Nobody wants to be dry chicken.
What do I mean?
Well I’ll tell you a quick story if that’s okay. I went to a wedding recently, it was a lovely wedding. Everything was perfect, absolutely perfect. The cars that the wedding party arrived in were really fascinating and amazing and different. The location was superb, again slightly off piste but traditional enough that it just was a beautiful setting. The weather was great. Everyone looked absolutely amazing, of course. The party favors on the tables, the order of service, everything, every little detail had been considered and thought through and taken care of.
But the reality is the one thing everyone will be talking about for years to come is the dry chicken.
And when the dry chicken landed you could see it on people’s face. If I’m honest it ruined the wedding. (I do worry that the bride and groom will see this, and if they do it was a lovely wedding, it was great, it didn’t ruin it terribly. But it is the one thing that most people will remember and you should give the caterer a slap. I think a few of us mentioned it to you after the event.)
The problem is, that you can be awesome at what you do, everything your business does can be perfect – it only takes one thing to let yourself down.
You have to watch out for what lets you down.
Ultimately in business, your job as a business leader and a marketing leader, is to watch out for the dry chicken. There’s always going to be dry chicken. It’s gonna rear its head. You have to really focus and look and check the engagement points that your business has with prospects and customers. You have to really detail if possible the processes by which you engage with your prospects and customers. And then at every stage in that process, you have to ask yourself;
What’s happening here?
What communication are we sending out?
What messaging are we using?
It could be a tiny faux pas that’s created.
Now in other blogs, just to clarify, I talk about not getting trapped in the paralysis of perfection.
This isn’t about perfection.
I don’t think a single typo in the middle of a twelve-step marketing campaign is going to necessarily cause you a problem – unless you are the type of business that really shouldn’t have typos.
For example a law firm shouldn’t have typos in contracts – clearly. I would be less likely to work with a law firm that has typos in contracts. A law firm might compromise in other ways, there may be other failure points that I would dismiss more easily in a law firm than a typo.
But in my world if there was a typo in 1 of 12 marketing interactions, I’m not gonna sweat it too much.
The point is you have to watch out for what lets you down. Ultimately there’s bound to be a dry chicken moment in your business.

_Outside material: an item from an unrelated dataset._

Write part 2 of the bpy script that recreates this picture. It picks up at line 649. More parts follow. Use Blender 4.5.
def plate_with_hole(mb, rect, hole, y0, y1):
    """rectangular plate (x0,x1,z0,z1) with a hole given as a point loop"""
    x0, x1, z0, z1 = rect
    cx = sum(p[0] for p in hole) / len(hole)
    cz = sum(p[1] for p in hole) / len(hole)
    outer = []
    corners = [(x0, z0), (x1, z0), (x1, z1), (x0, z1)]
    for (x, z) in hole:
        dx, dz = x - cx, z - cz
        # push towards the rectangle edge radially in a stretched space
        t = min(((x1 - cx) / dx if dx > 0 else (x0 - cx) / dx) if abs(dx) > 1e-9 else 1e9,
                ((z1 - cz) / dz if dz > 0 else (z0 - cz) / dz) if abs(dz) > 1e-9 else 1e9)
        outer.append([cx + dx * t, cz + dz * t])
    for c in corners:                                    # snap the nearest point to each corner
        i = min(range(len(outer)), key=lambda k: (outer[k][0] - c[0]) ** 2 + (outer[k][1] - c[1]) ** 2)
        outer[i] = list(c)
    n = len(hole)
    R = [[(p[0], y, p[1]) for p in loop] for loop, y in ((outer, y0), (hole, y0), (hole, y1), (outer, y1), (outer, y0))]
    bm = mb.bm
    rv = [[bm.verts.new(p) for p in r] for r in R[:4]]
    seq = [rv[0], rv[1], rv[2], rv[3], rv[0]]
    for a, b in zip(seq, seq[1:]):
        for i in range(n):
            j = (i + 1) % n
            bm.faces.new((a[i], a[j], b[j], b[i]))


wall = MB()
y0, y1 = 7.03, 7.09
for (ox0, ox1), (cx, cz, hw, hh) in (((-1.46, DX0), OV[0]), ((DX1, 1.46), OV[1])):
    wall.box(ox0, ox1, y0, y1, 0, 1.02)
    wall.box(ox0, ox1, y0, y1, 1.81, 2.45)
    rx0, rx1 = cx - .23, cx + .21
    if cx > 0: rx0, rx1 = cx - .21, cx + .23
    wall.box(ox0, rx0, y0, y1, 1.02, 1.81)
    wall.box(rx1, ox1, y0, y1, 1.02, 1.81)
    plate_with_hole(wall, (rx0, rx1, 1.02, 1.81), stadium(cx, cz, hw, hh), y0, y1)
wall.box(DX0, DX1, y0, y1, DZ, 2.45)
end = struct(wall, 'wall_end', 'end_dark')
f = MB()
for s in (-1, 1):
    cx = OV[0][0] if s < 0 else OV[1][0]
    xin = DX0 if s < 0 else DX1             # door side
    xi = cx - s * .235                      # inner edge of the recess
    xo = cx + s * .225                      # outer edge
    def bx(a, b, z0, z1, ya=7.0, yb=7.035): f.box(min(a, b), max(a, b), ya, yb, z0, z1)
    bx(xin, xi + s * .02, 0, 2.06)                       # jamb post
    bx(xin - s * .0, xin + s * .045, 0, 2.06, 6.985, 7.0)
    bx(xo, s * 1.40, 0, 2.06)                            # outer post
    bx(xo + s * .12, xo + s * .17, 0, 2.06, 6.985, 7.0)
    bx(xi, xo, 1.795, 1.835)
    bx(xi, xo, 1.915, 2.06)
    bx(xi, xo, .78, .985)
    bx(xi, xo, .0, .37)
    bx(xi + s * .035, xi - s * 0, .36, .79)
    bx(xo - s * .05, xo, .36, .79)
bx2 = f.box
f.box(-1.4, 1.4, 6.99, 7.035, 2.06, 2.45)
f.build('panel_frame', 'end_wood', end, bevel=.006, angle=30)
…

You’ll know when you reach the dried chicken moment because you’ll feel really good about things in the marketing context, you’ll feel like you’re speaking to your prospect and you’re working really powerfully with them, you’ve got great customers coming on board. And then you will get either notification there’s a problem from a customer or you will find it.
Obviously in a perfect world, we want you to find it. In a perfect world, you will see it before anybody else does, you’ll correct it and no one will ever know it’s there.
You have to watch out for what lets you down.
It is going to be there somewhere.
You’ve got to walk through the processes, walk through the messaging and make sure that you don’t miss something really obvious – I’m not talking about the tiny little details, I’m talking about something really obvious.
If that caterer at that wedding would have made sure there was a testing process to taste the chicken before it went out, they would have spotted the dry chicken. At that point they may have found it too late to do anything about it. But they may have solved it in other ways. Maybe they would have added more gravy, because to be honest there wasn’t that much gravy. And the dry chicken really stood out because it was dry chicken. So maybe they’d have swamped it with a bit more gravy, maybe instead of dry chicken we’d be asking what was with the gravy soup!
But to be honest I’d rather be talking about too much gravy than dry chicken.
So in marketing and in business it’s your job to make sure that nothing lets you down, that you’re engaged enough with your clients through the processes and messages that you are leveraging to the marketplace so that you can ensure that there’s no dry chicken, and that there’s plenty of gravy (if the situation deserves it).